Il y a encore des choses qui m’ont laissé songeur dans les propos tenus à la conférence de presse. Encore là, je ne suis pas dans le secret des dieux et je ne sais pas tout ce qui se passe au sein de l’équipe, mais je vous partage tout de même mes réflexions. Lorsqu’on nous dit que l’équipe s’est amélioré au niveau du talent, notamment avec les joueurs canadiens, je dois avouer que je demeure perplexe.

Avec le portrait final, les Alouettes ont terminé au neuvième rang et les Tiger-Cats de Hamilton au huitième échelon. En comparant les deux équipes, les Ti-Cats ont battu les Alouettes lors des deux duels cette saison par une marque totale de 76 à 16. Je ne veux pas faire de raccourci, car ce serait trop simple de se limiter à ces statistiques pour illustrer la situation, mais il y a tout de même des signes qui montrent qu’il y a bel et bien un écart entre les deux formations qui ont terminé au bas du classement cette année.

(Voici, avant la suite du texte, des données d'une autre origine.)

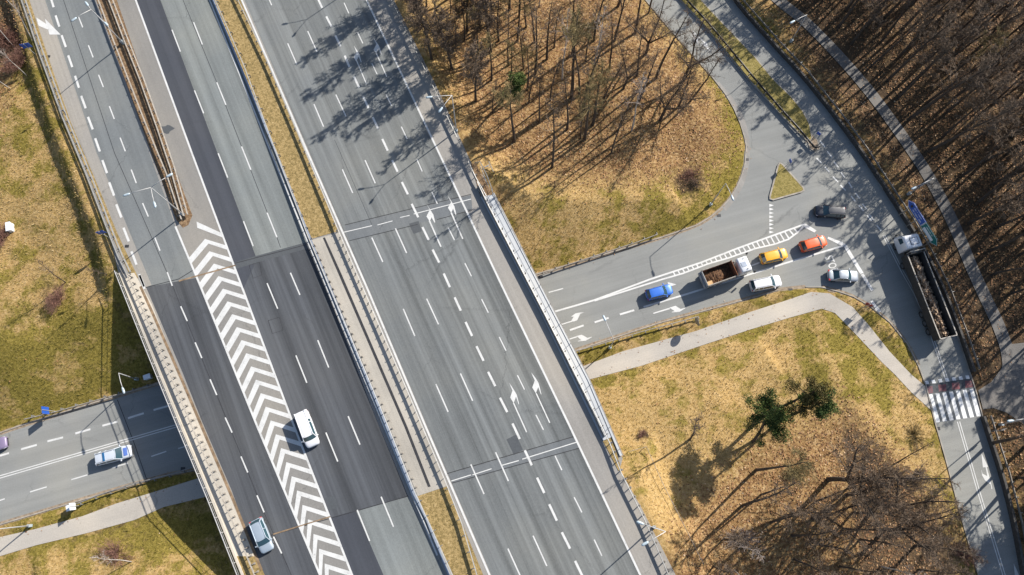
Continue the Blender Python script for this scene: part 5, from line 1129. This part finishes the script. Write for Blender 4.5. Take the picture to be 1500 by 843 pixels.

Je sais qu’il y a eu des blessures à des joueurs clés chez les Alouettes et qu’ils ont donné la chance à de jeunes quarts lors du dernier match, mais je crois que la direction aurait pu se garder une petite gêne lorsqu’elle veut nous vendre qu’il y a du bon talent. C’est peut-être trop simple comme image, mais je voulais vous la partager, car je crois justement que ça peut frapper l’imaginaire et faire réfléchir.

Il a aussi été question du leadership de cette équipe. Pour être franc avec vous, je pense que si une équipe possède beaucoup de leadership, du talent et du caractère, je ne pense pas qu’elle termine la saison avec 11 défaites consécutives. Je ne crois pas qu’elle s’effondre dans une rencontre après un mauvais jeu. Pourtant, cette situation est arrivée à plusieurs occasions cette saison. Combien de fois on a vu une équipe adverse inscrire 20 points dans un quart. L’équipe s’effondrait ensuite. Pour moi, ce sont des indicateurs qu'il y a du travail à faire sur ces différents aspects.

Le plus gros défi reste selon moi de renflouer le talent. On va donc suivre au microscope le travail de Kavis Reed et de ses recruteurs au cours de la saison morte.

La direction semble vouloir révolutionner le football, ce qui est correcte, mais au lieu de vouloir tout remplacer ce qui a été fait avant, pourquoi ne pas tenter de l’améliorer. Lorsqu’il a été question de recrutement, ils nous ont parlé qu’ils mettaient en place un nouveau système basé sur les statistiques avancées. Je n’ai rien contre ça, mais tant que c’est un complément. Je crois toujours au football que si tu veux voir ce qu’un joueur a dans le ventre, tu dois aller le voir sur le terrain, discuter avec ses entraîneurs. Ce ne sont pas les statistiques avancées qui vont te révéler sa force de caractère et comment il va réagir après avoir commis une erreur.

La bonne vieille recette d’aller sur le terrain demeure de mise au sujet du recrutement. Je voudrais savoir combien de fois les Alouettes sont allés dans les universités québécoises afin d’évaluer les jeunes. Je crois encore beaucoup à cette méthode et c’est pourquoi je dis que les statistiques avancées peuvent être utiles, mais comme complément. C’est parfait qu’ils veulent innover, mais il y a encore des fondamentaux à ne pas négliger.

La recherche d'un entraîneur

On a tous hâte de voir la prochaine étape, à savoir qui sera le prochain entraîneur-chef et ses adjoints. Ce sera intéressant à suivre comme dossier, parce qu’avec la saison qui vient de se terminer, je ne pense pas que la perspective en regardant l’équipe est positive.

J’ai presque le goût de dire que les entraîneurs, et même les joueurs autonomes, vont passer eux-mêmes les Alouettes en entrevue et non l’inverse. C’est certain que la direction va vouloir aller chercher le meilleur entraîneur selon sa grille d’évaluation et ses besoins. Avec le manque de progression et de résultats cette année, j’ai hâte de voir quel entraîneur va tenter de relever de ce défi. Les Alouettes vont devoir être convaincants, car si comme entraîneur tu penses que l’équipe manque un peu de talent, ils vont devoir être persuasif sur d’autres facettes.

Il y a aussi un travail à faire avec les recrues afin d’assurer leur développement. Cette année, je dirais que parmi les recrues américaines, seule Branden Dozier a été en mesure de se démarquer.

Lorsque je regarde les ingrédients à réunir pour qu’une équipe connaisse du succès dans la Ligue canadienne, elle a besoin d’un bon quart, de bons joueurs canadiens et de bonnes unités spéciales. Ce sont les départements dans lesquelles une équipe doit exceller afin d’être considérée comme une équipe de premier plan.

Ce sont des points sur lesquels je crois que l’organisation devra travailler afin de s’améliorer en vue de la prochaine saison.